Cloud used as a ‘buzzword’ to confuse buyers, says Dundee University CIO

It is "very common and very frustrating" to encounter vendors wrongly claiming their on premise solutions are cloud services, according to Dundee University CTO Paul Saunders.


Vendors use the term cloud as a misleading “buzzword” to confuse buyers, Dundee University CTO Paul Saunders, a former platform lead for Yahoo, has said.

The university is currently moving all of its off-the-shelf systems to cloud and has encountered a number of suppliers mislabelling on premise services as cloud, he told ComputerworldUK.

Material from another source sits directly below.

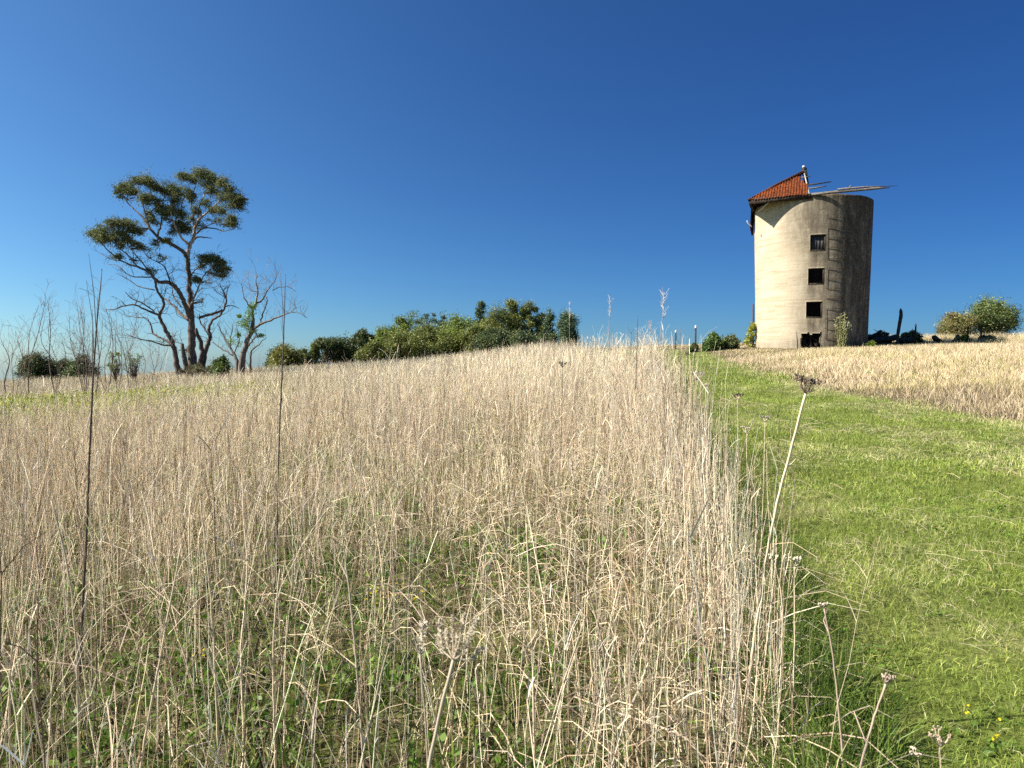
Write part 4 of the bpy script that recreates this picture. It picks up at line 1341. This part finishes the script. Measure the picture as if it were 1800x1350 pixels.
def silo_plants():
    # yellow-green creeper climbing the left foot of the silo
    c = SW(-2.5, .35, SZ)
    root = empty('creeper', (c[0], c[1], Z(c[0], c[1])), 'yellow-green creeper climbing the left foot of the silo', 'creeper')
    L = leafbag(); B = Bag()
    for k in range(26):
        z = R.uniform(0, 1.15)
        a = -2.42 - R.uniform(0, .42) * (1 - z / 1.3)
        p = SW(a - .06, R.uniform(-.1, .8), SZ - .05 + z)
        B.tube([SW(-2.55, .4, SZ - .2), SW(-2.5, .4, SZ + z * .5), p], [.012, .01, .006], 4, (1, 1, 1), cap=False)
        n = 70
        q = ell_pts(n, p, (.15, .15, .14), .6)
        L.put(q, R.uniform(.05, .10, n), R.uniform(.02, .035, n), pick(n, [(.34, .33, .03), (.27, .30, .04), (.42, .38, .05), (.15, .2, .03)], [3, 2, 1, 1.2], .15), up=.1)
    B.build('stems', M_bark, root); L.build('foliage', M_leaf, root)
    # straggly flowering weed against the wall at right
    c = SW(1.25, 2.35, SZ)
    root = empty('flowering_weed', (c[0], c[1], Z(c[0], c[1])), 'straggly tall weed with pale seed heads against the silo wall', 'weed')
    L = leafbag(); B = Bag()
    for k in range(22):
        top = c + np.array([R.normal(0, .17), R.normal(0, .15), R.uniform(.7, 1.35)])
        b = c + np.array([R.normal(0, .09), R.normal(0, .09), -.1])
        B.tube(cr([b, (b + top) / 2 + R.normal(0, .05, 3), top], 3), np.linspace(.012, .005, 7), 4, (2.4, 2.6, 1.5), cap=False)
        n = 34
        t = R.random(n)[:, None]
        L.put(b * (1 - t) + top * t + R.normal(0, .05, (n, 3)), R.uniform(.04, .09, n), R.uniform(.012, .022, n), pick(n, [(.24, .26, .07), (.16, .2, .05), (.32, .3, .12)], [1, 1, 1], .15), up=.2)
        n = 12
        L.put(top + R.normal(0, .035, (n, 3)), R.uniform(.02, .04, n), R.uniform(.008, .014, n), pick(n, [(.6, .58, .38)], [1], .1), up=.2)
    B.build('stems', M_bark, root); L.build('foliage', M_leaf, root)
    # dead sticks in front of the lowest opening
    for px, t, b, lab in ((1402, 583, 610, 'thin dead stick leaning left of the lowest silo opening'), (1408, 588, 611, 'short dead stick right beside the lowest silo opening')):
        B = Bag()
        p0 = at(px, b + 3, 29.45); p1 = at(px - 2 + 3 * (px > 1405), t, 29.5)
        root = empty('dead_stick', (p0[0], p0[1], Z(p0[0], p0[1])), lab, 'stick')
        B.tube([p0, (p0 + p1) / 2 + R.normal(0, .02, 3), p1], [.02, .018, .01], 5)
        B.build('stem', M_dark, root)
    # dark branches and rubble inside the lowest opening
    B = Bag()
    for k in range(16):
        a = R.uniform(-.35, .3)
        B.tube([SW(a, 2.2, SZ - .1), SW(a + R.normal(0, .1), 2.1, SZ + .2), SW(a + R.normal(0, .2), 2.1, SZ + R.uniform(.3, .6))], [.02, .016, .008], 4)
    o = B.build('dead_brush', M_dark)
    tag(o, 'tangle of dead brush inside the lowest silo opening', 'brush')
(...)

Dundee was the first university to move to Microsoft Office 365 in 2011. It recently signed a deal to offer Box file sharing software to its 25,000 students and staff, as part of plans to move to cloud.

However Saunders said it is “very common and very frustrating” to come across vendors wrongly claiming to offer cloud services.

“When I say cloud, I mean multi-tenanted, pay by the drink. I never want to do another upgrade for the rest of my career. I don’t mean vendors who offer a system, run it for us and call it cloud,” he said.

“One company offered public cloud, private cloud or an ‘on premise’ cloud that we run ourselves. So it’s a buzzword that has confused everybody,” he added.

The university currently has seven data centres, but the plan is to eventually have just one, for high performance computing.

“Everything else we just need to give to people who run data centres, and they can deal with all of those headaches,” Saunders said.

Explaining the rationale for moving systems to cloud, he said: “Our strategy is customer-focused, and cloud makes it so much easier for us. We’re not in the business of running e-mail or file sync and share. Microsoft and Box can do those better than us.”

The university decided to go with Box for file sharing thanks to its “very good” pricing for higher education, its guarantees on security and the flexible options it offers to decide which users share which files, according to Saunders.

“It was the only one that met all of our security needs and would be as good as consumer offerings,” he added.

Saunders joined the university two years ago after an eight-year spell working in IT for US conglomerate Textron, before which he was platform lead for Yahoo.